◆ Task brief
Leave out the pictures and repeat the data exactly.

◆ Data segment
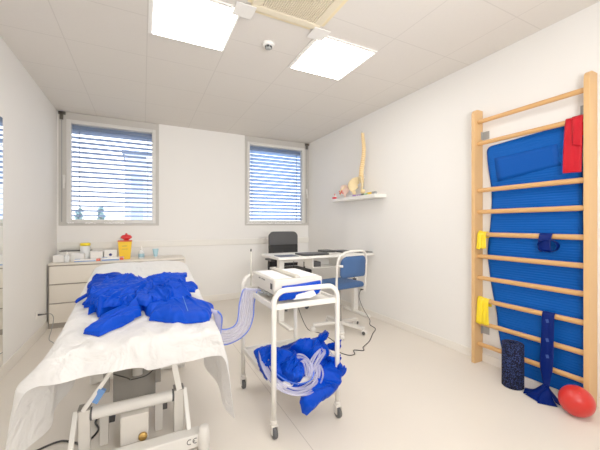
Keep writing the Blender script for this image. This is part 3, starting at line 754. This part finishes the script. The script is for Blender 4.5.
lp([(-.16,.09),(-.06,.12),(.0,.08),(-.01,.01),(-.05,-.04),(-.11,-.03),(-.15,.03)], .045, 43, .02, wr=.016, freq=14, crisp=True)
lp([(-.036,.194),(.037,.215),(.167,.193),(.218,.121),(.19,.073),(.096,.065),(.024,.111),(-.03,.167)], .055, 44, .0, wr=.006, freq=12)
lp([(-.073,-.134),(-.054,-.1),(.028,-.062),(.099,.014),(.207,.056),(.253,-.018),(.236,-.089),(.156,-.137),(.027,-.174),(-.052,-.208),(-.077,-.186)], .055, 45, -.02, wr=.006, freq=9, crisp=True, fdir=.8, fspread=.6, jag=.005)
lp([(.183,.074),(.263,.059),(.252,-.055),(.214,-.035)], .03, 46, .0, wr=.006, crisp=True)
lp([(.119,.187),(.203,.232),(.205,.173),(.143,.149)], .012, 47, .05, name='fastening_strap', wr=.004, crisp=True)
lp([(.204,.145),(.278,.11),(.262,.090),(.193,.119)], .010, 48, .03, name='fastening_strap', wr=.003, crisp=True)
def coil(pts, n, spread, lift, r=.0075):
    P2 = smooth_path([LO+LU*a+LV*b_+LN*l for a, b_, l in pts], 8)
    for k in range(n):
        q = (k-(n-1)/2)*spread; out = []; rk = random.Random(k*7+n); w1, w2 = rk.uniform(.1, .25), rk.uniform(0, 6)
        for i, p in enumerate(P2):
            tg = (P2[min(i+1, len(P2)-1)]-P2[max(i-1, 0)]).normalized(); sd = tg.cross(LN).normalized()
            out.append(p+sd*(q*(1+.35*math.sin(i*w1+w2))+.004*math.sin(i*.21+w2*2))+LN*(lift+.008*math.sin(i*.3+k)))
        MB().tube(out, r, 8).build('hose_loop', M['lilac'], t, smooth=True)
coil([(-.227,.19,.02),(-.245,.11,.02),(-.225,.03,.025),(-.165,-.045,.03),(-.08,-.085,.035),(.009,-.08,.045),(.061,-.03,.06),(.060,.02,.075)], 6, .0085, .0, .0055)
coil([(-.085,.088,.07),(-.045,.085,.085),(-.012,.055,.09),(.004,.012,.08),(.0,-.025,.06)], 5, .010, .0, .006)
coil([(.0,-.03,.06),(.018,.0,.085),(.045,.035,.095),(.085,.075,.095),(.125,.10,.085),(.155,.10,.06)], 5, .010, .0, .006)
coil([(.15,.115,.055),(.19,.09,.055),(.225,.045,.05),(.245,-.01,.04),(.25,-.05,.03)], 2, .010, .0, .005)
P2 = smooth_path([LO+LU*a+LV*b_+LN*l for a, b_, l in [(-.21,.05,.05),(-.15,-.018,.06),(-.07,-.052,.065),(.0,-.045,.075),(.03,.0,.085)]], 8)
MB().tube(P2, .004, 6).build('blue_edge', M['blue_edge'], t, smooth=True)

# ------------------------------------------------------------------ desk group
ZT = .86
t = thing('work_desk', (2.05, 3.56, 0), 'white desk on two T legs against the right wall under the right window', 'desk')
MB().box((1.372, 3.27, ZT-.028), (XR-.004, 3.85, ZT)).build('desk_top', M['desk'], t, bevel=.003)
bm_ = MB().box((1.56, 3.58, ZT-.10), (2.67, 3.62, ZT-.029))
bm_.build('cross_beam', M['desk'], t, bevel=.003)
for x in (1.54, 2.68):
    MB().box((x-.035, 3.565, .035), (x+.035, 3.635, ZT-.03)).build('leg', M['desk'], t, bevel=.006)
    MB().box((x-.032, 3.28, .002), (x+.032, 3.84, .034)).build('foot', M['desk'], t, bevel=.012)
b0 = MB()
b0.box((1.86, 3.35, .70), (2.24, 3.57, .712)).box((1.86, 3.35, .712), (1.872, 3.57, ZT-.029)).box((2.228, 3.35, .712), (2.24, 3.57, ZT-.029)).box((1.872, 3.56, .712), (2.228, 3.57, ZT-.029))
b0.build('hanging_shelf', M['desk'], t, bevel=.002)
MB().box((1.90, 3.37, .713), (1.99, 3.5, .775)).build('dark_interior', M['dark_grey'], t, bevel=.004)  # dark block in place of the shelf's dark interior
def laptop(x, y, w, d, label, h=.02, name='closed_laptop', cat='laptop'):
    t = thing(name, (x, y, ZT+.0005), label, cat)
    MB().box((x-w/2, y-d/2, ZT+.0005), (x+w/2, y+d/2, ZT+h*.6)).build('base', M['black'], t, bevel=.003)
    MB().box((x-w/2, y-d/2, ZT+h*.6+.0005), (x+w/2, y+d/2, ZT+h)).build('lid', M['dark_grey'], t, bevel=.003)
laptop(1.90, 3.44, .36, .24, 'dark closed laptop lying on the desk right of the black chair', .024)
laptop(2.27, 3.70, .16, .20, 'small dark device at the back of the desk', .028, 'desk_device', 'device')
laptop(2.48, 3.60, .20, .26, 'thin dark tablet on the desk behind the blue chair', .020, 'tablet', 'tablet')
tag(MB().box((1.42, 3.33, ZT+.0005), (1.66, 3.52, ZT+.006)).box((1.44, 3.345, ZT+.006), (1.64, 3.505, ZT+.008)).build('desk_pad', mat('dark_slate_pad', (64, 74, 96), .5), None, bevel=.002, loc=(1.54, 3.42, ZT)), 'flat slate blue pad on the left end of the desk', 'pad')
t = thing('desk_folder', (2.66, 3.40, ZT), 'flat black folder at the right end of the desk by the wall', 'folder')
MB().box((2.57, 3.30, ZT+.0005), (2.75, 3.52, ZT+.004)).build('cover', M['black'], t)
MB().box((2.572, 3.302, ZT+.0042), (2.748, 3.516, ZT+.013)).build('paper_stack', M['bracket'], t)
MB().box((2.57, 3.30, ZT+.0132), (2.75, 3.52, ZT+.017)).build('front_cover', M['black'], t, bevel=.001)

# black office chair behind the desk, facing it
def rr_outline(w, h0, h1, r):
    pts = []
    for k in range(7): a = k*PI/12; pts.append((w-r+r*math.cos(a), h1-r+r*math.sin(a)))
    for k in range(7): a = PI/2+k*PI/12; pts.append((-w+r+r*math.cos(a), h1-r+r*math.sin(a)))
    r2 = min(.04, r)
    if h0 == .925: r2 = .004
    for k in range(5): a = PI+k*PI/8; pts.append((-w+r2+r2*math.cos(a), h0+r2+r2*math.sin(a)))
    for k in range(5): a = 1.5*PI+k*PI/8; pts.append((w-r2+r2*math.cos(a), h0+r2+r2*math.sin(a)))
    return pts
bx, by = 1.99, 4.42
t = thing('office_chair', (bx, by-.1, 0), 'black high backed office chair behind the desk in front of the right window', 'chair')
MB().prism([V((bx+a, by+.10, h)) for a, h in rr_outline(.245, .58, .9245, .012)], (0, .05, 0)).build('backrest', M['black_mesh'], t, bevel=.004)
MB().prism([V((bx+a, by+.10, h)) for a, h in [p for p in rr_outline(.245, .925, 1.13, .085)]], (0, .05, 0)).build('headrest_panel', M['grey_mesh'], t, bevel=.004)
MB().prism([V((bx+a, by-.14+h, .50)) for a, h in rr_outline(.25, -.25, .24, .06)], (0, 0, .08)).build('seat', M['black_mesh'], t, bevel=.025)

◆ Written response
Keep writing the Blender script for this image. This is part 3, starting at line 754. This part finishes the script. The script is for Blender 4.5.
lp([(-.16,.09),(-.06,.12),(.0,.08),(-.01,.01),(-.05,-.04),(-.11,-.03),(-.15,.03)], .045, 43, .02, wr=.016, freq=14, crisp=True)
lp([(-.036,.194),(.037,.215),(.167,.193),(.218,.121),(.19,.073),(.096,.065),(.024,.111),(-.03,.167)], .055, 44, .0, wr=.006, freq=12)
lp([(-.073,-.134),(-.054,-.1),(.028,-.062),(.099,.014),(.207,.056),(.253,-.018),(.236,-.089),(.156,-.137),(.027,-.174),(-.052,-.208),(-.077,-.186)], .055, 45, -.02, wr=.006, freq=9, crisp=True, fdir=.8, fspread=.6, jag=.005)
lp([(.183,.074),(.263,.059),(.252,-.055),(.214,-.035)], .03, 46, .0, wr=.006, crisp=True)
lp([(.119,.187),(.203,.232),(.205,.173),(.143,.149)], .012, 47, .05, name='fastening_strap', wr=.004, crisp=True)
lp([(.204,.145),(.278,.11),(.262,.090),(.193,.119)], .010, 48, .03, name='fastening_strap', wr=.003, crisp=True)
def coil(pts, n, spread, lift, r=.0075):
    P2 = smooth_path([LO+LU*a+LV*b_+LN*l for a, b_, l in pts], 8)
    for k in range(n):
        q = (k-(n-1)/2)*spread; out = []; rk = random.Random(k*7+n); w1, w2 = rk.uniform(.1, .25), rk.uniform(0, 6)
        for i, p in enumerate(P2):
            tg = (P2[min(i+1, len(P2)-1)]-P2[max(i-1, 0)]).normalized(); sd = tg.cross(LN).normalized()
            out.append(p+sd*(q*(1+.35*math.sin(i*w1+w2))+.004*math.sin(i*.21+w2*2))+LN*(lift+.008*math.sin(i*.3+k)))
        MB().tube(out, r, 8).build('hose_loop', M['lilac'], t, smooth=True)
coil([(-.227,.19,.02),(-.245,.11,.02),(-.225,.03,.025),(-.165,-.045,.03),(-.08,-.085,.035),(.009,-.08,.045),(.061,-.03,.06),(.060,.02,.075)], 6, .0085, .0, .0055)
coil([(-.085,.088,.07),(-.045,.085,.085),(-.012,.055,.09),(.004,.012,.08),(.0,-.025,.06)], 5, .010, .0, .006)
coil([(.0,-.03,.06),(.018,.0,.085),(.045,.035,.095),(.085,.075,.095),(.125,.10,.085),(.155,.10,.06)], 5, .010, .0, .006)
coil([(.15,.115,.055),(.19,.09,.055),(.225,.045,.05),(.245,-.01,.04),(.25,-.05,.03)], 2, .010, .0, .005)
P2 = smooth_path([LO+LU*a+LV*b_+LN*l for a, b_, l in [(-.21,.05,.05),(-.15,-.018,.06),(-.07,-.052,.065),(.0,-.045,.075),(.03,.0,.085)]], 8)
MB().tube(P2, .004, 6).build('blue_edge', M['blue_edge'], t, smooth=True)

# ------------------------------------------------------------------ desk group
ZT = .86
t = thing('work_desk', (2.05, 3.56, 0), 'white desk on two T legs against the right wall under the right window', 'desk')
MB().box((1.372, 3.27, ZT-.028), (XR-.004, 3.85, ZT)).build('desk_top', M['desk'], t, bevel=.003)
bm_ = MB().box((1.56, 3.58, ZT-.10), (2.67, 3.62, ZT-.029))
bm_.build('cross_beam', M['desk'], t, bevel=.003)
for x in (1.54, 2.68):
    MB().box((x-.035, 3.565, .035), (x+.035, 3.635, ZT-.03)).build('leg', M['desk'], t, bevel=.006)
    MB().box((x-.032, 3.28, .002), (x+.032, 3.84, .034)).build('foot', M['desk'], t, bevel=.012)
b0 = MB()
b0.box((1.86, 3.35, .70), (2.24, 3.57, .712)).box((1.86, 3.35, .712), (1.872, 3.57, ZT-.029)).box((2.228, 3.35, .712), (2.24, 3.57, ZT-.029)).box((1.872, 3.56, .712), (2.228, 3.57, ZT-.029))
b0.build('hanging_shelf', M['desk'], t, bevel=.002)
MB().box((1.90, 3.37, .713), (1.99, 3.5, .775)).build('dark_interior', M['dark_grey'], t, bevel=.004)  # dark block in place of the shelf's dark interior
def laptop(x, y, w, d, label, h=.02, name='closed_laptop', cat='laptop'):
    t = thing(name, (x, y, ZT+.0005), label, cat)
    MB().box((x-w/2, y-d/2, ZT+.0005), (x+w/2, y+d/2, ZT+h*.6)).build('base', M['black'], t, bevel=.003)
    MB().box((x-w/2, y-d/2, ZT+h*.6+.0005), (x+w/2, y+d/2, ZT+h)).build('lid', M['dark_grey'], t, bevel=.003)
laptop(1.90, 3.44, .36, .24, 'dark closed laptop lying on the desk right of the black chair', .024)
laptop(2.27, 3.70, .16, .20, 'small dark device at the back of the desk', .028, 'desk_device', 'device')
laptop(2.48, 3.60, .20, .26, 'thin dark tablet on the desk behind the blue chair', .020, 'tablet', 'tablet')
tag(MB().box((1.42, 3.33, ZT+.0005), (1.66, 3.52, ZT+.006)).box((1.44, 3.345, ZT+.006), (1.64, 3.505, ZT+.008)).build('desk_pad', mat('dark_slate_pad', (64, 74, 96), .5), None, bevel=.002, loc=(1.54, 3.42, ZT)), 'flat slate blue pad on the left end of the desk', 'pad')
t = thing('desk_folder', (2.66, 3.40, ZT), 'flat black folder at the right end of the desk by the wall', 'folder')
MB().box((2.57, 3.30, ZT+.0005), (2.75, 3.52, ZT+.004)).build('cover', M['black'], t)
MB().box((2.572, 3.302, ZT+.0042), (2.748, 3.516, ZT+.013)).build('paper_stack', M['bracket'], t)
MB().box((2.57, 3.30, ZT+.0132), (2.75, 3.52, ZT+.017)).build('front_cover', M['black'], t, bevel=.001)

# black office chair behind the desk, facing it
def rr_outline(w, h0, h1, r):
    pts = []
    for k in range(7): a = k*PI/12; pts.append((w-r+r*math.cos(a), h1-r+r*math.sin(a)))
    for k in range(7): a = PI/2+k*PI/12; pts.append((-w+r+r*math.cos(a), h1-r+r*math.sin(a)))
    r2 = min(.04, r)
    if h0 == .925: r2 = .004
    for k in range(5): a = PI+k*PI/8; pts.append((-w+r2+r2*math.cos(a), h0+r2+r2*math.sin(a)))
    for k in range(5): a = 1.5*PI+k*PI/8; pts.append((w-r2+r2*math.cos(a), h0+r2+r2*math.sin(a)))
    return pts
bx, by = 1.99, 4.42
t = thing('office_chair', (bx, by-.1, 0), 'black high backed office chair behind the desk in front of the right window', 'chair')
MB().prism([V((bx+a, by+.10, h)) for a, h in rr_outline(.245, .58, .9245, .012)], (0, .05, 0)).build('backrest', M['black_mesh'], t, bevel=.004)
MB().prism([V((bx+a, by+.10, h)) for a, h in [p for p in rr_outline(.245, .925, 1.13, .085)]], (0, .05, 0)).build('headrest_panel', M['grey_mesh'], t, bevel=.004)
MB().prism([V((bx+a, by-.14+h, .50)) for a, h in rr_outline(.25, -.25, .24, .06)], (0, 0, .08)).build('seat', M['black_mesh'], t, bevel=.025)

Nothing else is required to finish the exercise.